Two women sexually abused by their youth ministry volunteer when they were in their early teens choked back their tears as they read their victim impact statements in court on Wednesday.

One victim, now 24, said it took her eight years before she could share her secret about what Kelly Malcolm Grant had done to her physically and emotionally while she was involved with the Centre Street Church group.

"The damage that he has done to me is intertwined with everything in my life," the woman said. "My relationship with my family echoed the relationship with my friends. I was a very angry teenager and I lashed out at my family.

"All of my church and youth memories are now permanently stained with what he has done," the woman said. "I still don't understand how someone I loved so much could do this to me. He meant so much to me and because of his own doing, what I thought I had - a friend, leader, someone to emulate - was ripped away."

Grant, 43, pleaded guilty in June to three counts of sexual touching of three girls under 14, two of them sisters, and two counts of sexual exploitation while being in a position of trust.

Crown prosecutor Ken McCaffrey, citing numerous aggravating factors, argued Grant should go to prison for three years.

He cited the numerous incidents over a long period of time, the fact the offender was in a position of trust over all three victims, there was a significant age difference, and the fact the incidents took place in the context of a church setting.

Defence lawyer Bob Batting said his client should be handed a conditional sentence of less than two years, under house arrest.

The eldest of the sisters, now 26, said it took her until she was 20 to discover the magnitude of the unhealthy relationship with a man twice her age. Her sister, now 28, was also abused.

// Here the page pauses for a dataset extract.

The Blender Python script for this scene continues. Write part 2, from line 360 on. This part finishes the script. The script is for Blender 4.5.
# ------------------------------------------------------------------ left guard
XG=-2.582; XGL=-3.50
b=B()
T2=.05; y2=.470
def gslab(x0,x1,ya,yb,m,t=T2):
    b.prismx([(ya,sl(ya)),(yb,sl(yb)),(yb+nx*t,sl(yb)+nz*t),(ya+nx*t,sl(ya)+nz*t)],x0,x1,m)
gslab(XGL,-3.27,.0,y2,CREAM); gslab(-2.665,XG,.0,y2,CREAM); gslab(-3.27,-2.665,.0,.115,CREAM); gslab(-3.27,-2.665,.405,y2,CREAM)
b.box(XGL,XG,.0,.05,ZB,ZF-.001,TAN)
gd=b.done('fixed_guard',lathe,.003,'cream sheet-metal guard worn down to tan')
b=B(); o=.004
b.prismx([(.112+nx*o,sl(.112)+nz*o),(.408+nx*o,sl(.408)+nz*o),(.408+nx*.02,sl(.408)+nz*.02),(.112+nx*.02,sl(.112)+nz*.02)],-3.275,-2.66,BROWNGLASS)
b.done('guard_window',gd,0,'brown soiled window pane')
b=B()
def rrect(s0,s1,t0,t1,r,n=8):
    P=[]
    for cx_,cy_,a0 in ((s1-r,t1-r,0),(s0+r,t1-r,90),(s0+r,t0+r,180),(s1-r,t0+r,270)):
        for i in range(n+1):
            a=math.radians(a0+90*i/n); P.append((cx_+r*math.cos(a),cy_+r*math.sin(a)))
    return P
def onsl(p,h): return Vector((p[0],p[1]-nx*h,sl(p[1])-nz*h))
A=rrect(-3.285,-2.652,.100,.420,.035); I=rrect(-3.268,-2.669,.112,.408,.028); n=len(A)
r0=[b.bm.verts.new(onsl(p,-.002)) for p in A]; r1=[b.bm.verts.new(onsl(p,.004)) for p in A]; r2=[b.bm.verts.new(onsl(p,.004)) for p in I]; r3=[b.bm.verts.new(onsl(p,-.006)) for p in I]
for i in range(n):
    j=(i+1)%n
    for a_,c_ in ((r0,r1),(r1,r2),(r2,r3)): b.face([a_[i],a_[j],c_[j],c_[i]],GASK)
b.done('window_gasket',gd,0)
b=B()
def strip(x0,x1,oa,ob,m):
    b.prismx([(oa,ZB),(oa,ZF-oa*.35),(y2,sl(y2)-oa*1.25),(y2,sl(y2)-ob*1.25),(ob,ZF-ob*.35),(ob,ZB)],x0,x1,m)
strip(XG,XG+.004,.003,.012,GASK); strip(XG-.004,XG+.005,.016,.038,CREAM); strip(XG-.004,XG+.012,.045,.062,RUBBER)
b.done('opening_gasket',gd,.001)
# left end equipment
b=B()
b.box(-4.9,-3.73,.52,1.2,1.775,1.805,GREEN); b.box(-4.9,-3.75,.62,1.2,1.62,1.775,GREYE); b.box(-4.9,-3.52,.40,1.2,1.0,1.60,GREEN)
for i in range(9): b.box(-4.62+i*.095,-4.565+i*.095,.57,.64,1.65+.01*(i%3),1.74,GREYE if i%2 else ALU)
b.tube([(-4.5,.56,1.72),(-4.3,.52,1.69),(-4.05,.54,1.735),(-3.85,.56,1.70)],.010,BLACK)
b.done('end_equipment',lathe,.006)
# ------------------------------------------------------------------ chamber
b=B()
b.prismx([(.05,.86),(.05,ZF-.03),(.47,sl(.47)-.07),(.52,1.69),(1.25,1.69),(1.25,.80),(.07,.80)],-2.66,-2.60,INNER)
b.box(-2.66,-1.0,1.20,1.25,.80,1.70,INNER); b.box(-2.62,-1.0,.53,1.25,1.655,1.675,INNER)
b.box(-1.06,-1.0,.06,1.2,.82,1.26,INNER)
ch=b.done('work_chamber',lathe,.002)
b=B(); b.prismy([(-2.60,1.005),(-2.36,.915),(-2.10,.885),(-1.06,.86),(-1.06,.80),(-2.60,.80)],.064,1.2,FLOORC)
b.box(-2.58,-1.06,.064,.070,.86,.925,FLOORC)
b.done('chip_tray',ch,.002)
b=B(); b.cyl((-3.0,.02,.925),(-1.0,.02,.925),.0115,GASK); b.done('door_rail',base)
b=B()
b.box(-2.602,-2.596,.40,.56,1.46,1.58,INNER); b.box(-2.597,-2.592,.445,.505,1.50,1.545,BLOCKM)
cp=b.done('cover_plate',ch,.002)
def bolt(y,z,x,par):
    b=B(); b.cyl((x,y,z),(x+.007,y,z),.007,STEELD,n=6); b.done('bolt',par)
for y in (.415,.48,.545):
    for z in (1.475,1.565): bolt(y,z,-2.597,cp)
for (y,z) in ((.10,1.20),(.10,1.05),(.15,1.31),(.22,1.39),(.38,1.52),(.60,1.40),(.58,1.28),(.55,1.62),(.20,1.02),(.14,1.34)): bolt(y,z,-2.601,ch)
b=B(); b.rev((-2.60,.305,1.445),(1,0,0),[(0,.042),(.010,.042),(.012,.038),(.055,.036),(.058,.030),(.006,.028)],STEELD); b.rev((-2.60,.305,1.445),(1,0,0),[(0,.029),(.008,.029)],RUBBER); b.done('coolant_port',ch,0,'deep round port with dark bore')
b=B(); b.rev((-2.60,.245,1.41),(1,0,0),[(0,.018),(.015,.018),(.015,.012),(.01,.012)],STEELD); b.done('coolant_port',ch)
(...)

The younger sister said the trauma she experienced was that a carefree young girl was turned into an older adolescent and young woman who developed bouts of both anxiety and depression. She has been tormented by nightmares.

"It's difficult to stand here before strangers who hold very little understanding of the manipulations of control and sexual abuse," she said. "I was but a girl trying, whether he was present or not, to make him proud in all things.

"But when I walked away, I learned that my growth had been neglected, stunted if you will, by this presence in my life. He had been not only a perpetrator and twisted father figure, but my God. The control that Kelly had over me was deep and firm."

Court of Queen's Bench Justice Bryan Mahoney will give the sentence on Friday.